Skip the pictures. Reproduce all other material exactly.

********************

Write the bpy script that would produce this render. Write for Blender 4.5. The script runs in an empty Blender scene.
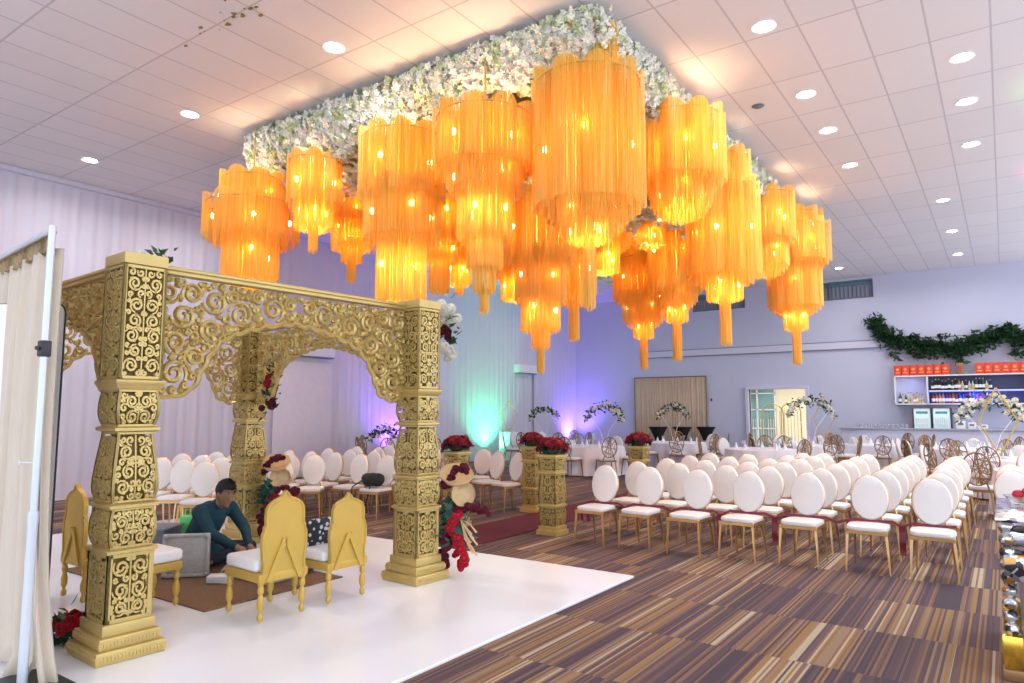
import bpy, bmesh, math, random
from mathutils import Vector, Matrix
PI = math.pi
sc = bpy.context.scene
col = sc.collection
# ---------------------------------------------------------------- camera, sky, exposure
cam_d = bpy.data.cameras.new('camera'); cam = bpy.data.objects.new('camera', cam_d); col.objects.link(cam)
cam.location = (0, 0, 1.65)
cam.rotation_euler = (math.radians(90 + 5.7), 0, math.radians(35.2))
cam_d.sensor_width = 36; cam_d.lens = 695.0 / 1024 * 36; cam_d.clip_end = 200
sc.camera = cam
world = bpy.data.worlds.new('world'); sc.world = world; world.use_nodes = True
wb = world.node_tree.nodes['Background']; wb.inputs[0].default_value = (0.82, 0.89, 1.0, 1); wb.inputs[1].default_value = 2.05
sc.view_settings.view_transform = 'Standard'; sc.view_settings.look = 'None'
sc.view_settings.exposure = 0.36; sc.view_settings.gamma = 1; sc.view_settings.use_curve_mapping = False
def light(name, kind, loc, power, color=(1, 1, 1), size=0.1, rot=(0, 0, 0), parent=None, spot=1.2, blend=0.6):
    d = bpy.data.lights.new(name, kind); d.energy = power; d.color = color
    if kind == 'AREA': d.shape = 'DISK'; d.size = size
    elif kind == 'SPOT': d.shadow_soft_size = size; d.spot_size = spot; d.spot_blend = blend
    else: d.shadow_soft_size = size
    o = bpy.data.objects.new(name, d); col.objects.link(o); o.location = loc; o.rotation_euler = rot
    if parent: o.parent = parent
    return o
WALL_X, WALL_Y, CEIL = -14.45, 25.0, 6.03
# ---------------------------------------------------------------- materials
def nt(name):
    m = bpy.data.materials.new(name); m.use_nodes = True
    return m, m.node_tree.nodes, m.node_tree.links, m.node_tree.nodes['Principled BSDF']
def mat(name, c, rough=0.5, metal=0.0, var=0.06, scale=8.0, bump=0.0, emit=None, es=0, trans=0, sheen=0, bscale=None):
    m, N, L, b = nt(name)
    tc = N.new('ShaderNodeTexCoord'); no = N.new('ShaderNodeTexNoise'); no.inputs['Scale'].default_value = scale
    no.inputs['Detail'].default_value = 4
    L.new(tc.outputs['Object'], no.inputs['Vector'])
    mx = N.new('ShaderNodeMix'); mx.data_type = 'RGBA'
    mx.inputs[6].default_value = tuple(max(0, v * (1 - var)) for v in c) + (1,)
    mx.inputs[7].default_value = tuple(min(1, v * (1 + var)) for v in c) + (1,)
    L.new(no.outputs['Fac'], mx.inputs[0]); L.new(mx.outputs[2], b.inputs['Base Color'])
    b.inputs['Roughness'].default_value = rough; b.inputs['Metallic'].default_value = metal
    if bump:
        n2 = N.new('ShaderNodeTexNoise'); n2.inputs['Scale'].default_value = bscale or scale * 6
        L.new(tc.outputs['Object'], n2.inputs['Vector'])
        bp = N.new('ShaderNodeBump'); bp.inputs['Strength'].default_value = bump; bp.inputs['Distance'].default_value = 0.01
        L.new(n2.outputs['Fac'], bp.inputs['Height']); L.new(bp.outputs[0], b.inputs['Normal'])
    if emit: b.inputs['Emission Color'].default_value = tuple(emit) + (1,); b.inputs['Emission Strength'].default_value = es
    if trans: b.inputs['Transmission Weight'].default_value = trans
    if sheen: b.inputs['Sheen Weight'].default_value = sheen
    return m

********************

→ REPLY
Write the bpy script that would produce this render. Write for Blender 4.5. The script runs in an empty Blender scene.
import bpy, bmesh, math, random
from mathutils import Vector, Matrix
PI = math.pi
sc = bpy.context.scene
col = sc.collection
# ---------------------------------------------------------------- camera, sky, exposure
cam_d = bpy.data.cameras.new('camera'); cam = bpy.data.objects.new('camera', cam_d); col.objects.link(cam)
cam.location = (0, 0, 1.65)
cam.rotation_euler = (math.radians(90 + 5.7), 0, math.radians(35.2))
cam_d.sensor_width = 36; cam_d.lens = 695.0 / 1024 * 36; cam_d.clip_end = 200
sc.camera = cam
world = bpy.data.worlds.new('world'); sc.world = world; world.use_nodes = True
wb = world.node_tree.nodes['Background']; wb.inputs[0].default_value = (0.82, 0.89, 1.0, 1); wb.inputs[1].default_value = 2.05
sc.view_settings.view_transform = 'Standard'; sc.view_settings.look = 'None'
sc.view_settings.exposure = 0.36; sc.view_settings.gamma = 1; sc.view_settings.use_curve_mapping = False
def light(name, kind, loc, power, color=(1, 1, 1), size=0.1, rot=(0, 0, 0), parent=None, spot=1.2, blend=0.6):
    d = bpy.data.lights.new(name, kind); d.energy = power; d.color = color
    if kind == 'AREA': d.shape = 'DISK'; d.size = size
    elif kind == 'SPOT': d.shadow_soft_size = size; d.spot_size = spot; d.spot_blend = blend
    else: d.shadow_soft_size = size
    o = bpy.data.objects.new(name, d); col.objects.link(o); o.location = loc; o.rotation_euler = rot
    if parent: o.parent = parent
    return o
WALL_X, WALL_Y, CEIL = -14.45, 25.0, 6.03
# ---------------------------------------------------------------- materials
def nt(name):
    m = bpy.data.materials.new(name); m.use_nodes = True
    return m, m.node_tree.nodes, m.node_tree.links, m.node_tree.nodes['Principled BSDF']
def mat(name, c, rough=0.5, metal=0.0, var=0.06, scale=8.0, bump=0.0, emit=None, es=0, trans=0, sheen=0, bscale=None):
    m, N, L, b = nt(name)
    tc = N.new('ShaderNodeTexCoord'); no = N.new('ShaderNodeTexNoise'); no.inputs['Scale'].default_value = scale
    no.inputs['Detail'].default_value = 4
    L.new(tc.outputs['Object'], no.inputs['Vector'])
    mx = N.new('ShaderNodeMix'); mx.data_type = 'RGBA'
    mx.inputs[6].default_value = tuple(max(0, v * (1 - var)) for v in c) + (1,)
    mx.inputs[7].default_value = tuple(min(1, v * (1 + var)) for v in c) + (1,)
    L.new(no.outputs['Fac'], mx.inputs[0]); L.new(mx.outputs[2], b.inputs['Base Color'])
    b.inputs['Roughness'].default_value = rough; b.inputs['Metallic'].default_value = metal
    if bump:
        n2 = N.new('ShaderNodeTexNoise'); n2.inputs['Scale'].default_value = bscale or scale * 6
        L.new(tc.outputs['Object'], n2.inputs['Vector'])
        bp = N.new('ShaderNodeBump'); bp.inputs['Strength'].default_value = bump; bp.inputs['Distance'].default_value = 0.01
        L.new(n2.outputs['Fac'], bp.inputs['Height']); L.new(bp.outputs[0], b.inputs['Normal'])
    if emit: b.inputs['Emission Color'].default_value = tuple(emit) + (1,); b.inputs['Emission Strength'].default_value = es
    if trans: b.inputs['Transmission Weight'].default_value = trans
    if sheen: b.inputs['Sheen Weight'].default_value = sheen
    return m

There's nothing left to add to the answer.